- **DATA SECTION**
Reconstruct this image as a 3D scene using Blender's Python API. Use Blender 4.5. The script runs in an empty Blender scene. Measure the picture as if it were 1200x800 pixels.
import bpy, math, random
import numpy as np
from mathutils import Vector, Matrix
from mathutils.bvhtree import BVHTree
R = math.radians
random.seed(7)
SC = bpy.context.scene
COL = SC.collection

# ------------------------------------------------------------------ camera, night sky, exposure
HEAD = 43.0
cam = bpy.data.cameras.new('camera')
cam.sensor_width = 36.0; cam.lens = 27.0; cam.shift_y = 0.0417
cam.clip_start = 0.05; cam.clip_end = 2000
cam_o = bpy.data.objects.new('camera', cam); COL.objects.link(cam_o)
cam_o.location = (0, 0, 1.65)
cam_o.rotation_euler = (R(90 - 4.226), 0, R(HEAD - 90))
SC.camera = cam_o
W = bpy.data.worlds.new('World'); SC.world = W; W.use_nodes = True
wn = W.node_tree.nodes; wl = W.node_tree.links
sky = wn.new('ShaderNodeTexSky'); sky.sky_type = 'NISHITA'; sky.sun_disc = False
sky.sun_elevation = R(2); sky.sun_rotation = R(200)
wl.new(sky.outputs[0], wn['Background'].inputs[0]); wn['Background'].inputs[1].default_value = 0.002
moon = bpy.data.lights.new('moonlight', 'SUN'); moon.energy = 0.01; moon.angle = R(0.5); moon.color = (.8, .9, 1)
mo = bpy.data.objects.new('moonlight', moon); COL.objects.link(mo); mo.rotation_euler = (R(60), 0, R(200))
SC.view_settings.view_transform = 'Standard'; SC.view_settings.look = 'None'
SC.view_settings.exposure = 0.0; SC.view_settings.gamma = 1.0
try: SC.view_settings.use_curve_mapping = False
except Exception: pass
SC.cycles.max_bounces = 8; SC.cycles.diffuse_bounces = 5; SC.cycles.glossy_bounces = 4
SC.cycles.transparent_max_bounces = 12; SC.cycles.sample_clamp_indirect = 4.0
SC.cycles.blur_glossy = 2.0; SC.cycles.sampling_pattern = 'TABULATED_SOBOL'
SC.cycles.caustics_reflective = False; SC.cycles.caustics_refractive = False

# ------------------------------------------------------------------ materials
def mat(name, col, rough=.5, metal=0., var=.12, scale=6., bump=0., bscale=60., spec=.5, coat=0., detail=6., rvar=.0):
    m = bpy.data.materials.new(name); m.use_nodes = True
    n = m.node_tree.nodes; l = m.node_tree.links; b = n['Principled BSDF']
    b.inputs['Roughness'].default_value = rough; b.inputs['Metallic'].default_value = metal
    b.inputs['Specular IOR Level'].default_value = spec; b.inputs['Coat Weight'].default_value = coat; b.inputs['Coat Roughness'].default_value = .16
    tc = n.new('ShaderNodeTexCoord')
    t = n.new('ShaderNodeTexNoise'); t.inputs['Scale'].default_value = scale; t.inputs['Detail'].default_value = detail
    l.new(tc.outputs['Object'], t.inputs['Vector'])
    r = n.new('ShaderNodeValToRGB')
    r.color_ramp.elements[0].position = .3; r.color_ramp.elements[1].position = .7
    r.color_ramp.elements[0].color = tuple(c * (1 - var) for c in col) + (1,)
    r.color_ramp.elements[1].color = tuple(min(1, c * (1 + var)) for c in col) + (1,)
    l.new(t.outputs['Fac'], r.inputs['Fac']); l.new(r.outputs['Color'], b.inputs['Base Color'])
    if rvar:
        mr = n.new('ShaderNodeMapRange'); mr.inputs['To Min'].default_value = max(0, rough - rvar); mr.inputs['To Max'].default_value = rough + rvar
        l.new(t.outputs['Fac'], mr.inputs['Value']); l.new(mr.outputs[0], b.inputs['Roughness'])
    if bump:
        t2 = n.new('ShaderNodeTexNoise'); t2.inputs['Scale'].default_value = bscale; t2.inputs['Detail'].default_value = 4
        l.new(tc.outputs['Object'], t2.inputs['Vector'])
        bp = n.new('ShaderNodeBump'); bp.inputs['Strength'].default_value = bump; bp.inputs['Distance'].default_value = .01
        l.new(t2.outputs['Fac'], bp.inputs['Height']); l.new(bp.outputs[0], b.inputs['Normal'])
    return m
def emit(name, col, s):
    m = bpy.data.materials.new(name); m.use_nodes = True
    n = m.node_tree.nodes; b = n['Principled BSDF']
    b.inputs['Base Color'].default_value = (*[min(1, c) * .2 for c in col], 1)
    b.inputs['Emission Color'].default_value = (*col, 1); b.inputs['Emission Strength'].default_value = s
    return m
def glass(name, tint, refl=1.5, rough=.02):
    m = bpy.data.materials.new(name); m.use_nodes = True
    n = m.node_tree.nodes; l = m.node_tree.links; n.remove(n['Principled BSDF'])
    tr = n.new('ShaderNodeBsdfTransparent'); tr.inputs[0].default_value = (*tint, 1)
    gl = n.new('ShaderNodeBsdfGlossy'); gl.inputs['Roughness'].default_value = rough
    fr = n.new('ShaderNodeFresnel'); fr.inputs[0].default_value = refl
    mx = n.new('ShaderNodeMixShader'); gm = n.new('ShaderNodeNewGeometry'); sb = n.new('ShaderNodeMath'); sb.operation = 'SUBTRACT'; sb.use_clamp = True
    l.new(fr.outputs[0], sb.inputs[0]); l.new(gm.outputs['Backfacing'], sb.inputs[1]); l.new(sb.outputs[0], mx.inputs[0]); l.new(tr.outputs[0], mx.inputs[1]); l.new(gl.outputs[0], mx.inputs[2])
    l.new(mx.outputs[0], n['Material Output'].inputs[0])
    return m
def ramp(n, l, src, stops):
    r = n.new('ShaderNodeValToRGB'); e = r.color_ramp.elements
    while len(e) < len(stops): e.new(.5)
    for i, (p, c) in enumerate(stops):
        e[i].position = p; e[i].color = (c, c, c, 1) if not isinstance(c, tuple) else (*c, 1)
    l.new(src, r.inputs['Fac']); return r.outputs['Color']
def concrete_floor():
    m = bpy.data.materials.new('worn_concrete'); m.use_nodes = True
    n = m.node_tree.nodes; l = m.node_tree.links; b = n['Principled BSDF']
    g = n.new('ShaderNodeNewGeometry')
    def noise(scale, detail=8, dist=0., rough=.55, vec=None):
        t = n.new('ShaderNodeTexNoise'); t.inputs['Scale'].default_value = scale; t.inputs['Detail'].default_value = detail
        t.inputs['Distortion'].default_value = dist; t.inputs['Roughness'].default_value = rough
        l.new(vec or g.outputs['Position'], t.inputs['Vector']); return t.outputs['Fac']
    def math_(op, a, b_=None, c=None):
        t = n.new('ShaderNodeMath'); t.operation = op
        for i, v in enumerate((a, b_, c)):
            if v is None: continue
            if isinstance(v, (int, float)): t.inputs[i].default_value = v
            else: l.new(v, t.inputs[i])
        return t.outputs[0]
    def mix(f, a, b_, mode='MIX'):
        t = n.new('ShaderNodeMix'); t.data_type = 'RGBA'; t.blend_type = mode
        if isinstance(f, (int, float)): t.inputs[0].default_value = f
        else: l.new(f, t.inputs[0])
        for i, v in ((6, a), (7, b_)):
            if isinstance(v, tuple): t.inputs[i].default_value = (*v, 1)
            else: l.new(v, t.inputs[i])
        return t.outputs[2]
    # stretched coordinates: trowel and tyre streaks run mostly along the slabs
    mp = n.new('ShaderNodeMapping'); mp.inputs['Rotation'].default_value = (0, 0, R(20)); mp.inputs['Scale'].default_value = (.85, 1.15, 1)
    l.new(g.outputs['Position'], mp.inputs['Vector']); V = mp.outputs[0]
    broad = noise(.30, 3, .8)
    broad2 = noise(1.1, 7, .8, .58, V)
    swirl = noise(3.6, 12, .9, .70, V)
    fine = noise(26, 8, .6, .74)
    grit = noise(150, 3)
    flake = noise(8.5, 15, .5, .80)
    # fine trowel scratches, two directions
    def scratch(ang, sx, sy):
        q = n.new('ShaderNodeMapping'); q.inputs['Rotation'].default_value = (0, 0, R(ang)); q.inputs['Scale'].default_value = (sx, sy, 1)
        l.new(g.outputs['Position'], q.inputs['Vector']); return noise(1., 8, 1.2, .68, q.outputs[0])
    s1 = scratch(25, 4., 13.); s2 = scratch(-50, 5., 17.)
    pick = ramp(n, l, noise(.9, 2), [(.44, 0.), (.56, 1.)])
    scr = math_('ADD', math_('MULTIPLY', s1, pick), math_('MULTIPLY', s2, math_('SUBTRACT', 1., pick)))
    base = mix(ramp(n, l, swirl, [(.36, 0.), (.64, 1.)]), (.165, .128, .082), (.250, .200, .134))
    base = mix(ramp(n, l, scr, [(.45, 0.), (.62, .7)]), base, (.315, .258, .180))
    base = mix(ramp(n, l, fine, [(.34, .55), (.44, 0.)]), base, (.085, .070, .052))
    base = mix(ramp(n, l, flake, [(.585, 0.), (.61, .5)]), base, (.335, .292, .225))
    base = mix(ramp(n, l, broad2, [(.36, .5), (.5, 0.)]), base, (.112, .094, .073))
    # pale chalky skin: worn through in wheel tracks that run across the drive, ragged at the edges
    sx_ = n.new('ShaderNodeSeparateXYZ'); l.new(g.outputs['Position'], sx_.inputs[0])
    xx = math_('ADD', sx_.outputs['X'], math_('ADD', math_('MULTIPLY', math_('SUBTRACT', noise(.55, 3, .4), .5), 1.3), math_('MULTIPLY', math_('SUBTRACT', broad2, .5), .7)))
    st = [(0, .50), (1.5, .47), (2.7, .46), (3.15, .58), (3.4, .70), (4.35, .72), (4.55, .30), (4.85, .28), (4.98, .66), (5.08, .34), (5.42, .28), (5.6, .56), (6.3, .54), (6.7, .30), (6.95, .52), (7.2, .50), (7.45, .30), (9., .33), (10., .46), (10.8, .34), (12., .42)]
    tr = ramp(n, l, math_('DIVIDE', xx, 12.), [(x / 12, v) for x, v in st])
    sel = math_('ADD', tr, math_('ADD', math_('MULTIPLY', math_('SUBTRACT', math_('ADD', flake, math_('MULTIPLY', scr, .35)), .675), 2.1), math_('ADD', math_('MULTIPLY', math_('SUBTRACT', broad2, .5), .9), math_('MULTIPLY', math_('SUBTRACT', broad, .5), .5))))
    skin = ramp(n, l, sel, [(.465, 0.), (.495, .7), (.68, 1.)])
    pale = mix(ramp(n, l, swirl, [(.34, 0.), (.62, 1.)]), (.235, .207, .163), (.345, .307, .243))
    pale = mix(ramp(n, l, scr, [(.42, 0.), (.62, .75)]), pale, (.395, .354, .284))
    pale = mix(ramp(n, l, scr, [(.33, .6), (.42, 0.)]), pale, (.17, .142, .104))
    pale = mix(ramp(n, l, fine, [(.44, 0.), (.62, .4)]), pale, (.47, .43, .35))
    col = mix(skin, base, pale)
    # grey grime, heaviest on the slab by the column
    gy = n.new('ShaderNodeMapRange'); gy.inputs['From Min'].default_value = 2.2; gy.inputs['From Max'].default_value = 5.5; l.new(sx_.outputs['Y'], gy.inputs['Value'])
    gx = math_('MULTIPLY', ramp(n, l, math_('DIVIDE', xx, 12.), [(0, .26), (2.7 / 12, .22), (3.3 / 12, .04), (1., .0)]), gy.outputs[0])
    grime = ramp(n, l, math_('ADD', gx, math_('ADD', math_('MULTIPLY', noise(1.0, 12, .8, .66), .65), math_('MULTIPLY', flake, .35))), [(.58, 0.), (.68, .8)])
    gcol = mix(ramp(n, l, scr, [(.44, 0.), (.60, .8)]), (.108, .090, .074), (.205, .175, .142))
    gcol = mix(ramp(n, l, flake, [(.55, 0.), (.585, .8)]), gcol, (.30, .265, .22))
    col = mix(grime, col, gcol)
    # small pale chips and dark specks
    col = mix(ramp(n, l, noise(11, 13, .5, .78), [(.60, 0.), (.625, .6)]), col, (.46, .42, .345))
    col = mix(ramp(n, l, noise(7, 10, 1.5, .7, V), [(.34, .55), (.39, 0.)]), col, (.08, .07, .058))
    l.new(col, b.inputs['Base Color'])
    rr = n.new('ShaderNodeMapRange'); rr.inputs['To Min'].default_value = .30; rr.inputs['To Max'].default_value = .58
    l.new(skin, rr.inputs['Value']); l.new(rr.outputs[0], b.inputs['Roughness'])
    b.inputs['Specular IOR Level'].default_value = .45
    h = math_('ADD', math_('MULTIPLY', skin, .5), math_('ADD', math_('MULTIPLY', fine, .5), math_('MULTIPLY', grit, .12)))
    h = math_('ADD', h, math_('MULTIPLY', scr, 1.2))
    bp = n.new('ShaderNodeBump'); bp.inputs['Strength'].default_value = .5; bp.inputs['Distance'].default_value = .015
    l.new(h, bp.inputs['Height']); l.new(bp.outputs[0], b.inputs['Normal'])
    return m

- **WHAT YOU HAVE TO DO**
Can you write out the lines above, from the first one through the one containing "COL = SC.collection", exactly as they appear and nothing more?

- **EXPECTED ANSWER**
Reconstruct this image as a 3D scene using Blender's Python API. Use Blender 4.5. The script runs in an empty Blender scene. Measure the picture as if it were 1200x800 pixels.
import bpy, math, random
import numpy as np
from mathutils import Vector, Matrix
from mathutils.bvhtree import BVHTree
R = math.radians
random.seed(7)
SC = bpy.context.scene
COL = SC.collection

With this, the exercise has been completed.